▶ [BRIEF] Copy out all of the material, matching it word for word.
>> START
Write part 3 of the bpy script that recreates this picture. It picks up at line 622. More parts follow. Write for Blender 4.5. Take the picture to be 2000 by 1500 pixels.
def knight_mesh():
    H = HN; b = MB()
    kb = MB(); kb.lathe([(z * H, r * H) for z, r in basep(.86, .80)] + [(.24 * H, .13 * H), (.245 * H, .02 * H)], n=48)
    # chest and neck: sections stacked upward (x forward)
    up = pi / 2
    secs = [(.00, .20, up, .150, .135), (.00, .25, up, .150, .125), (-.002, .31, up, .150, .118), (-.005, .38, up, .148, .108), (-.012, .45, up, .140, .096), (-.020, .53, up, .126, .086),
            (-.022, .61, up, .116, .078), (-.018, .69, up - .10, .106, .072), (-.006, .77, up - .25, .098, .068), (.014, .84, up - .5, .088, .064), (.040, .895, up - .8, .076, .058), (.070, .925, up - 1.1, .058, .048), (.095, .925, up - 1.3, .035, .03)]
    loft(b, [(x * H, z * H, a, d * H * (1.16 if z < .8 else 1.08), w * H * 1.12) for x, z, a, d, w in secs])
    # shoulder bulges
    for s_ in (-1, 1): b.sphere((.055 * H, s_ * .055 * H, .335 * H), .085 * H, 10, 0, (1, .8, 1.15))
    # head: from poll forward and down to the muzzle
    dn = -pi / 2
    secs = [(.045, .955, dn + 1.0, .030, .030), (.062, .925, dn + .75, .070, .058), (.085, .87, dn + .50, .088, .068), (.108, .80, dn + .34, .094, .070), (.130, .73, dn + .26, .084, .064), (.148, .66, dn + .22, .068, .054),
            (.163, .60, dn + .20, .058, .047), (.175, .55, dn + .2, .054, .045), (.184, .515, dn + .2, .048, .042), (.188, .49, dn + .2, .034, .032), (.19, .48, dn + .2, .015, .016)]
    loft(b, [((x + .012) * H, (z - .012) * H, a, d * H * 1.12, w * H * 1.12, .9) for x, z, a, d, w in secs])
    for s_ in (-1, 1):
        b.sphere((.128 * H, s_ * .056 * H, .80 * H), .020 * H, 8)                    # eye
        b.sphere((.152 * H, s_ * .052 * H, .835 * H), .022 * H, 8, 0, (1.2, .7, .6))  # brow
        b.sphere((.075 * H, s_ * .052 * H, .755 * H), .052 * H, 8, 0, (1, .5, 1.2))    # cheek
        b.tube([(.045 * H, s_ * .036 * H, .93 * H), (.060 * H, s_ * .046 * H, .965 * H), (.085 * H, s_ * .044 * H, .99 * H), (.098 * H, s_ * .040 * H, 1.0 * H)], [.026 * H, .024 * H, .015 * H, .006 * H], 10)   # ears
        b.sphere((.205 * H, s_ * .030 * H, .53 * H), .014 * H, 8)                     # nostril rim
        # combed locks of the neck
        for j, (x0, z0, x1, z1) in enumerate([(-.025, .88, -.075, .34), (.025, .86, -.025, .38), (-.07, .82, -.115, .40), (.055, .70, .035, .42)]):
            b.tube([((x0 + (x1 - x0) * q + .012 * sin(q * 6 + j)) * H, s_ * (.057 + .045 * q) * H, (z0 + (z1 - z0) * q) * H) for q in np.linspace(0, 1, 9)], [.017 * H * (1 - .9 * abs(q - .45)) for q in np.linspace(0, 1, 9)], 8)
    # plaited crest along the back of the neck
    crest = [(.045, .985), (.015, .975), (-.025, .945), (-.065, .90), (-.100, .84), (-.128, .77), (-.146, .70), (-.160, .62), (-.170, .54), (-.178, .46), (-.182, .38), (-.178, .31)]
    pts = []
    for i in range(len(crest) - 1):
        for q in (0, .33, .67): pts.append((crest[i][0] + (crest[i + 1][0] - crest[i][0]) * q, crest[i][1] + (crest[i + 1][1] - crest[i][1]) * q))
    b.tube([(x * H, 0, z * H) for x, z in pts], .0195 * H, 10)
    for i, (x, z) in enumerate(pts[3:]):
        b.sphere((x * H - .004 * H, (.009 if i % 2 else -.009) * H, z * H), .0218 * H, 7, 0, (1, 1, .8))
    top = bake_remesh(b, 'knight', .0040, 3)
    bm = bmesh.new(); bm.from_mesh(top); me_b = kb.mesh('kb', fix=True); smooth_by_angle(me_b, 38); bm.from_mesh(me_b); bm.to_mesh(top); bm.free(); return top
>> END
▶ [RESULT FOR THIS EXERCISE]
Write part 3 of the bpy script that recreates this picture. It picks up at line 622. More parts follow. Write for Blender 4.5. Take the picture to be 2000 by 1500 pixels.
def knight_mesh():
    H = HN; b = MB()
    kb = MB(); kb.lathe([(z * H, r * H) for z, r in basep(.86, .80)] + [(.24 * H, .13 * H), (.245 * H, .02 * H)], n=48)
    # chest and neck: sections stacked upward (x forward)
    up = pi / 2
    secs = [(.00, .20, up, .150, .135), (.00, .25, up, .150, .125), (-.002, .31, up, .150, .118), (-.005, .38, up, .148, .108), (-.012, .45, up, .140, .096), (-.020, .53, up, .126, .086),
            (-.022, .61, up, .116, .078), (-.018, .69, up - .10, .106, .072), (-.006, .77, up - .25, .098, .068), (.014, .84, up - .5, .088, .064), (.040, .895, up - .8, .076, .058), (.070, .925, up - 1.1, .058, .048), (.095, .925, up - 1.3, .035, .03)]
    loft(b, [(x * H, z * H, a, d * H * (1.16 if z < .8 else 1.08), w * H * 1.12) for x, z, a, d, w in secs])
    # shoulder bulges
    for s_ in (-1, 1): b.sphere((.055 * H, s_ * .055 * H, .335 * H), .085 * H, 10, 0, (1, .8, 1.15))
    # head: from poll forward and down to the muzzle
    dn = -pi / 2
    secs = [(.045, .955, dn + 1.0, .030, .030), (.062, .925, dn + .75, .070, .058), (.085, .87, dn + .50, .088, .068), (.108, .80, dn + .34, .094, .070), (.130, .73, dn + .26, .084, .064), (.148, .66, dn + .22, .068, .054),
            (.163, .60, dn + .20, .058, .047), (.175, .55, dn + .2, .054, .045), (.184, .515, dn + .2, .048, .042), (.188, .49, dn + .2, .034, .032), (.19, .48, dn + .2, .015, .016)]
    loft(b, [((x + .012) * H, (z - .012) * H, a, d * H * 1.12, w * H * 1.12, .9) for x, z, a, d, w in secs])
    for s_ in (-1, 1):
        b.sphere((.128 * H, s_ * .056 * H, .80 * H), .020 * H, 8)                    # eye
        b.sphere((.152 * H, s_ * .052 * H, .835 * H), .022 * H, 8, 0, (1.2, .7, .6))  # brow
        b.sphere((.075 * H, s_ * .052 * H, .755 * H), .052 * H, 8, 0, (1, .5, 1.2))    # cheek
        b.tube([(.045 * H, s_ * .036 * H, .93 * H), (.060 * H, s_ * .046 * H, .965 * H), (.085 * H, s_ * .044 * H, .99 * H), (.098 * H, s_ * .040 * H, 1.0 * H)], [.026 * H, .024 * H, .015 * H, .006 * H], 10)   # ears
        b.sphere((.205 * H, s_ * .030 * H, .53 * H), .014 * H, 8)                     # nostril rim
        # combed locks of the neck
        for j, (x0, z0, x1, z1) in enumerate([(-.025, .88, -.075, .34), (.025, .86, -.025, .38), (-.07, .82, -.115, .40), (.055, .70, .035, .42)]):
            b.tube([((x0 + (x1 - x0) * q + .012 * sin(q * 6 + j)) * H, s_ * (.057 + .045 * q) * H, (z0 + (z1 - z0) * q) * H) for q in np.linspace(0, 1, 9)], [.017 * H * (1 - .9 * abs(q - .45)) for q in np.linspace(0, 1, 9)], 8)
    # plaited crest along the back of the neck
    crest = [(.045, .985), (.015, .975), (-.025, .945), (-.065, .90), (-.100, .84), (-.128, .77), (-.146, .70), (-.160, .62), (-.170, .54), (-.178, .46), (-.182, .38), (-.178, .31)]
    pts = []
    for i in range(len(crest) - 1):
        for q in (0, .33, .67): pts.append((crest[i][0] + (crest[i + 1][0] - crest[i][0]) * q, crest[i][1] + (crest[i + 1][1] - crest[i][1]) * q))
    b.tube([(x * H, 0, z * H) for x, z in pts], .0195 * H, 10)
    for i, (x, z) in enumerate(pts[3:]):
        b.sphere((x * H - .004 * H, (.009 if i % 2 else -.009) * H, z * H), .0218 * H, 7, 0, (1, 1, .8))
    top = bake_remesh(b, 'knight', .0040, 3)
    bm = bmesh.new(); bm.from_mesh(top); me_b = kb.mesh('kb', fix=True); smooth_by_angle(me_b, 38); bm.from_mesh(me_b); bm.to_mesh(top); bm.free(); return top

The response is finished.